Musically, this CD kicks off with some six or seven short tracks that in P16.D4 terms are almost like pop music; a lot of bass guitar, electronics, and drums, treated voices, and plenty of that abrasive scratchy noise which sends hackles up the neck of a white rat. There’s plenty to savour; innovative mischief in the editing and assemblage, and the fact that the performances are pretty fundamentally crazed to begin with. ‘Setebos’ is one particular gem of completely wacked gibberish, on which a chair and percussion loop feature heavily, and the combination of harsh hostile voices (one shouting, one giving very strict commands) has rarely been bettered by RLW and his crew. ‘Inkubationskreise’ is another monstrous burst, which in places achieves the ultra-heavy distorted rock beat that Faust strove to master in the 1970s; this one’s a live version of their own (as PD) song ‘Progressive Disco’, recorded in 1980 and rejigged in 1983 with extra elements mixed in. Needless to say their idea of “progressive” in this case is a force that progresses both the genre of disco music, and its listeners, over the edge of a cliff.
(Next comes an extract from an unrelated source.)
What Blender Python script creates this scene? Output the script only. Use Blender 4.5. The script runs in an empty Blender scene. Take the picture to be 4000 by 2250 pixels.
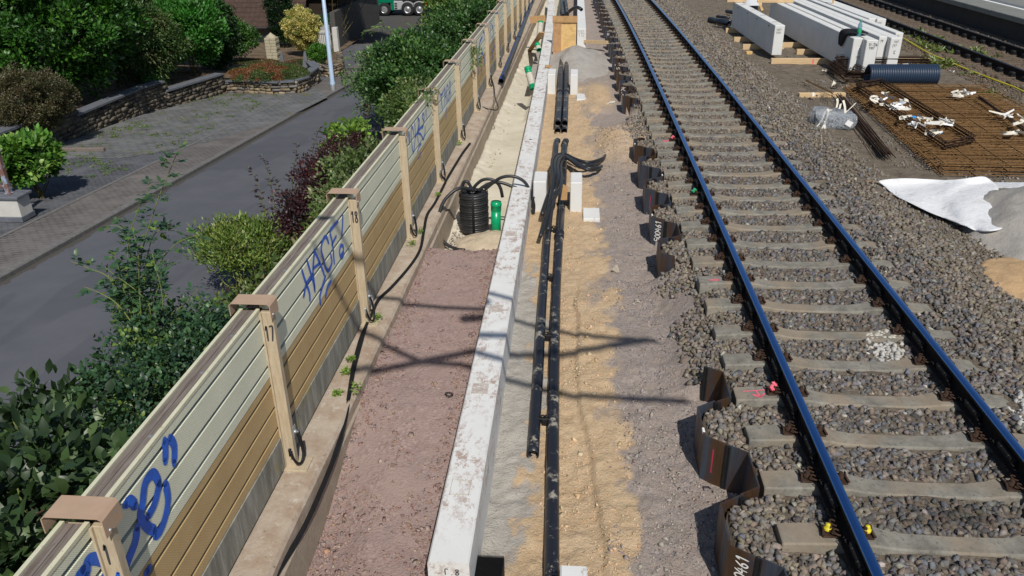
import bpy, bmesh, math, random
import numpy as np
from mathutils import Vector, Matrix
C = bpy.context.scene.collection
R = math.radians

# ------------------------------------------------------------------ camera
# metres; x to the right of the track, y along it, z = 0 at the top of the near rails
CAM_H = 3.8397
F_PX, PITCH, YAW, ROLL = 3112.92, 0.4517305, -0.0791427, -0.0127235
def cam_basis():
    cy, sy, cp, sp = math.cos(YAW), math.sin(YAW), math.cos(PITCH), math.sin(PITCH)
    fw = np.array([sy*cp, cy*cp, -sp]); rt = np.array([cy, -sy, 0.0]); up = np.cross(rt, fw)
    return fw, rt*math.cos(ROLL)+up*math.sin(ROLL), up*math.cos(ROLL)-rt*math.sin(ROLL)
FW, RT, UP = cam_basis()
cam = bpy.data.cameras.new('camera'); cam_o = bpy.data.objects.new('camera', cam); C.objects.link(cam_o)
cam_o.matrix_world = Matrix(((RT[0], UP[0], -FW[0], 0), (RT[1], UP[1], -FW[1], 0), (RT[2], UP[2], -FW[2], CAM_H), (0, 0, 0, 1)))
cam.sensor_width = 36.0; cam.lens = 36.0*F_PX/4000.0; cam.clip_start = 0.05; cam.clip_end = 3000
bpy.context.scene.camera = cam_o

# ------------------------------------------------------------------ sky, sun, exposure
SUN_EL, SUN_AZ = R(48), R(16)            # light travels up the track and to the left
world = bpy.data.worlds.new('World'); bpy.context.scene.world = world; world.use_nodes = True
wn = world.node_tree.nodes; wl = world.node_tree.links
sky = wn.new('ShaderNodeTexSky'); sky.sky_type = 'NISHITA'; sky.sun_disc = False
sky.sun_elevation = SUN_EL; sky.sun_rotation = math.pi-SUN_AZ; sky.air_density = 1.0; sky.dust_density = 0.6
wl.new(sky.outputs[0], wn['Background'].inputs[0]); wn['Background'].inputs[1].default_value = 0.072
sun = bpy.data.lights.new('sun', 'SUN'); sun.energy = 3.9; sun.angle = R(0.53); sun.color = (1.0, 0.95, 0.87)
sun_o = bpy.data.objects.new('sun', sun); C.objects.link(sun_o)
TRAVEL = Vector((-math.sin(SUN_AZ)*math.cos(SUN_EL), math.cos(SUN_AZ)*math.cos(SUN_EL), -math.sin(SUN_EL)))
sun_o.rotation_mode = 'QUATERNION'; sun_o.rotation_quaternion = TRAVEL.to_track_quat('-Z', 'Y'); sun_o.location = (0, 0, 60)
vs = bpy.context.scene.view_settings
vs.view_transform = 'Standard'; vs.look = 'None'; vs.gamma = 1.0; vs.exposure = 0.0; vs.use_curve_mapping = False
cy_ = bpy.context.scene.cycles; cy_.max_bounces = 6; cy_.transparent_max_bounces = 6

# ------------------------------------------------------------------ measuring helpers (photo pixel -> world point)
def ray(px, py):
    d = FW+RT*((px-2000)/F_PX)-UP*((py-1125)/F_PX)
    return d
def at(px, py, z=0.0):
    d = ray(px, py); t = (z-CAM_H)/d[2]; return Vector((d[0]*t, d[1]*t, z))
def aty(px, py, Y):
    d = ray(px, py); t = Y/d[1]; return Vector((d[0]*t, Y, CAM_H+d[2]*t))
def atx(px, py, x0, k=0.009, y0=5.0):
    d = ray(px, py); t = (x0-k*y0)/(d[0]-k*d[1]); return Vector((d[0]*t, d[1]*t, CAM_H+d[2]*t))
def zs(y):                               # the street falls away from the camera, then levels out
    return -2.2-0.06*(np.minimum(y, 48.0)-12.0)
def st(px, py, dz=0.0):
    d = ray(px, py); t = (-2.2+0.72+dz-CAM_H)/(d[2]+0.06*d[1])
    if t*d[1] > 48: t = (-4.36+dz-CAM_H)/d[2]
    return Vector((d[0]*t, d[1]*t, CAM_H+d[2]*t))
def xt(y):                               # sideways drift of the gentle left-hand curve of the track
    u = np.maximum(np.asarray(y, float)-10, 0); return -1.2865e-4*u**2-7.79e-6*u**3
def h2(ix, iy, s):
    n = (ix.astype(np.int64)*374761393+iy.astype(np.int64)*668265263+s*1442695041) & 0x7fffffff
    n = ((n ^ (n >> 13))*1274126177) & 0x7fffffff
    return ((n ^ (n >> 16)) & 0xffff)/65535.0
def vn(x, y, s=0):
    x = np.asarray(x, float); y = np.asarray(y, float)
    ix = np.floor(x); iy = np.floor(y); fx = x-ix; fy = y-iy
    fx = fx*fx*(3-2*fx); fy = fy*fy*(3-2*fy)
    a = h2(ix, iy, s); b = h2(ix+1, iy, s); c = h2(ix, iy+1, s); d = h2(ix+1, iy+1, s)
    return (a*(1-fx)+b*fx)*(1-fy)+(c*(1-fx)+d*fx)*fy
def fbm(x, y, s=0, o=4):
    t = 0; a = .5
    for i in range(o):
        t = t+a*vn(np.asarray(x)*2**i, np.asarray(y)*2**i, s+i); a *= .5
    return t/(1-.5**o)
def sm(a, b, x):
    t = np.clip((np.asarray(x, float)-a)/(b-a), 0, 1); return t*t*(3-2*t)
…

Some other standouts: ‘Bürgerliche Illusion’, two minutes of dark illogical madness featuring a heating system and a tuba; a classic example of wild cut-ups somewhat typical of “that” period, creating delicious shocks for your ears with its timbral clashings. ‘Strauchlende Saulen’ which is historically the first recorded example of their “Improvised Musique Concrète” approach, using lots of radios, percussion and live electronics to startle and sicken the listener. ‘Okay She Said…’ which is a rare appearance of the P16.D4 rock trio playing drums, bass and guitar, but sabotaged and recut into two minutes of sarcastic, pointless absurdity. It not only makes you question the point of rock music, but makes you question why you’re even alive. And the astonishing sound of ‘Virtuell Ausgemerzt’, another of the band’s excursions in combining concrete noise with conventional musical instruments; a drippy electronic organ does battle with angry sawing teeth, and may not come out a winner. This track had a long life, recycling-wise: it uses the same basic material as that found on the Nichts Niemands Nirgends Nie LP, and appeared in some form on two separate compilations (both on the German Dom label), on one of which it was mistakenly pressed backwards. Even this version has been “restructured”.

With this constant insistence on remaking and restructuring work, RLW must be intent on making it impossible for future archivists to retrace his steps; his own personal “audit trail” is complex to the point of bewilderment [3. That said, he clearly has a handle on it himself, as his concise but detailed sleeve notes indicate.]. Who knows who did what, and where the original music began? I suspect this profligate creativity is all part of the disorienting master plan; after a while, even the fabric of reality itself is called into question.